卒業生とその進路

FPGAのオンチップメモリを活用する高密度イジング計算機


黄 偉強

2016 年度 卒 /学士(工学)

卒業研究の概要

本研究は、大規模な組み合わせ最適化問題を解くために、FPGAのオンチップメモリを活用する高密度イジング計算機を提案する。先行研究である完全並列型イジング計算機では、解ける組み合わせ最適化問題の規模はその回路規模によって制限されるが、本提案では、高いメモリバンド幅の持つFPGAのオンチップメモリを用い、部分的な並列処理を行うことで、より大規模な組合せ最適化問題に対応できる。

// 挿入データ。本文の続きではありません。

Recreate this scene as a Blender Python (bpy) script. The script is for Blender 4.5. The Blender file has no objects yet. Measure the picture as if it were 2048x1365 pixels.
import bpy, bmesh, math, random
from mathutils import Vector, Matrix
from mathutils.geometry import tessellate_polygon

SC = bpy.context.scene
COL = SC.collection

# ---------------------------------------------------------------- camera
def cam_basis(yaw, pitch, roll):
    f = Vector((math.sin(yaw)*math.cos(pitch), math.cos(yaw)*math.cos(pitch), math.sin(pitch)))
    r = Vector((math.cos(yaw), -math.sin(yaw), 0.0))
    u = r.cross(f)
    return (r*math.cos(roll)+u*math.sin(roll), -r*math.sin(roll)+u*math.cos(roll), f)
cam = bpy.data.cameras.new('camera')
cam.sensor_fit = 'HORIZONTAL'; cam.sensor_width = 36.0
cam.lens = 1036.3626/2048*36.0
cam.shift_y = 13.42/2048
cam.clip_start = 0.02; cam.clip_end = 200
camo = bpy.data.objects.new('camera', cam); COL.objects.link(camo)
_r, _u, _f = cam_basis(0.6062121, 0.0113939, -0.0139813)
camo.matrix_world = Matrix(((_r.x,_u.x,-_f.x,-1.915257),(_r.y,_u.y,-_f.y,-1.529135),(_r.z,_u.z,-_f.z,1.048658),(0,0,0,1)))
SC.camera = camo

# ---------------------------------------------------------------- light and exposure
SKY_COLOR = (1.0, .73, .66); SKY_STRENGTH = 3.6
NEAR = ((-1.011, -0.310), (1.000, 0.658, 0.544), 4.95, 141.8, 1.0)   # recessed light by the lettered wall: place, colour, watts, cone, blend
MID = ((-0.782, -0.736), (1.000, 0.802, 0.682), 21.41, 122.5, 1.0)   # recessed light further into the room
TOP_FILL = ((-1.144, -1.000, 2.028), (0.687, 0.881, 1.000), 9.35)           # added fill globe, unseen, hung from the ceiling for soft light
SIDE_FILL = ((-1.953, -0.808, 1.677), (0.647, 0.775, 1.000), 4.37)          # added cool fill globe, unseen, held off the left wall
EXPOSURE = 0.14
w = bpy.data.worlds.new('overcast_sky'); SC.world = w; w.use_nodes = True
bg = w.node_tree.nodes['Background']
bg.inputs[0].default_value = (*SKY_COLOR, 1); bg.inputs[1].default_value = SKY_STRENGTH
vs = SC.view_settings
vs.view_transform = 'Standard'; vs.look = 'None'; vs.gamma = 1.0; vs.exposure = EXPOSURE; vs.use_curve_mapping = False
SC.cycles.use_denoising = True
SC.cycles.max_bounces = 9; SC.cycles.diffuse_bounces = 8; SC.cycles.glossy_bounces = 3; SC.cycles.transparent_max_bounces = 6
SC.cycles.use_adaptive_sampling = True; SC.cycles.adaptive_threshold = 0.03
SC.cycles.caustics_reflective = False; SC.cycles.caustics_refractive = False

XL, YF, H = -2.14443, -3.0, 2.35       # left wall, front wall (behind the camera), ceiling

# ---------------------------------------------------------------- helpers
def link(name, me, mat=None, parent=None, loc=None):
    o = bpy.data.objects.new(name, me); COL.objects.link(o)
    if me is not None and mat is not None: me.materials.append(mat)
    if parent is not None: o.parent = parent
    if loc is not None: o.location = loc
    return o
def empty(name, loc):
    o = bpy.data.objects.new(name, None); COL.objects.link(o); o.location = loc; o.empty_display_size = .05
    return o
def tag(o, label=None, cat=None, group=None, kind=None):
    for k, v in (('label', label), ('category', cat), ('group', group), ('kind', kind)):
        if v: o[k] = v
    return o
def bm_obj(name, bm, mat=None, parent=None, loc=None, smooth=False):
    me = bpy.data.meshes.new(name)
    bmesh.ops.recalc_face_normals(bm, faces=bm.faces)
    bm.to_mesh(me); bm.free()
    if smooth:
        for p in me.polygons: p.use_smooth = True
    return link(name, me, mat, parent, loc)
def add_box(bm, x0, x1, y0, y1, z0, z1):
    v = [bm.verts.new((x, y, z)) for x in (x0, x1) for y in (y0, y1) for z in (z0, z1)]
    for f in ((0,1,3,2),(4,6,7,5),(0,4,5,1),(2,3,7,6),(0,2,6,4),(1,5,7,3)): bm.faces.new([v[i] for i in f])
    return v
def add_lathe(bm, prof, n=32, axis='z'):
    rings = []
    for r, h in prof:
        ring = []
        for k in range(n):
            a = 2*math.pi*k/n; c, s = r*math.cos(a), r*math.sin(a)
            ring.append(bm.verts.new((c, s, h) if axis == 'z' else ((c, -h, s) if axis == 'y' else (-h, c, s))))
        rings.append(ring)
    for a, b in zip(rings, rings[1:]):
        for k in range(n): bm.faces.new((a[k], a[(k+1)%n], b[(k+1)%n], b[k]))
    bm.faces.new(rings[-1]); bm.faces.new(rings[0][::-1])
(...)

物流や交通など社会システムの効率化・最適化には、組み合わせ最適化問題と呼ばれる問題を高速かつ高電力効率に解く必要がある。しかし、組み合わせ最適化問題では、パラメータの増加に伴い、解となる候補も爆発的に増大するため、従来の逐次処理型汎用CPUでは、処理が困難である。さらに、これまで半導体の微細化に頼ったコンピュータの性能向上も限界を迎えつつある今、新しいコンピューティング技術が必要である。そこで、ナチュラルコンピューティングの発想の下に、磁性体のスピンの振る舞いを表すイジングモデルを模擬し、並列処理を行うことで、組み合わせ最適化問題を高速かつ高電力効率に解くFPGA実装のイジング計算機が提案された。しかし、従来のイジング計算機では、問題サイズに対応する回路規模が要求されるため、小規模なFPGAでは大規模組み合わせ最適化問題を解けない。そこで、本研究では、FPGAのオンチップメモリを活用し、部分的な並列処理によって大規模な組み合わせ最適化問題に対応できるアーキテクチャを提案する。

国際会議

  1. Yamamoto K., Huang W., Takamaeda-Yamazaki S., Ikebe M., Asai T., and Motomura M., "A Time-Division Multiplexing Ising Machine on FPGAs," International Symposium on Highly-Efficient Accelerators and Reconfigurable Technologies (HEART 2017), Ruhr University, Bochum, Germany (Jun. 7-9, 2017).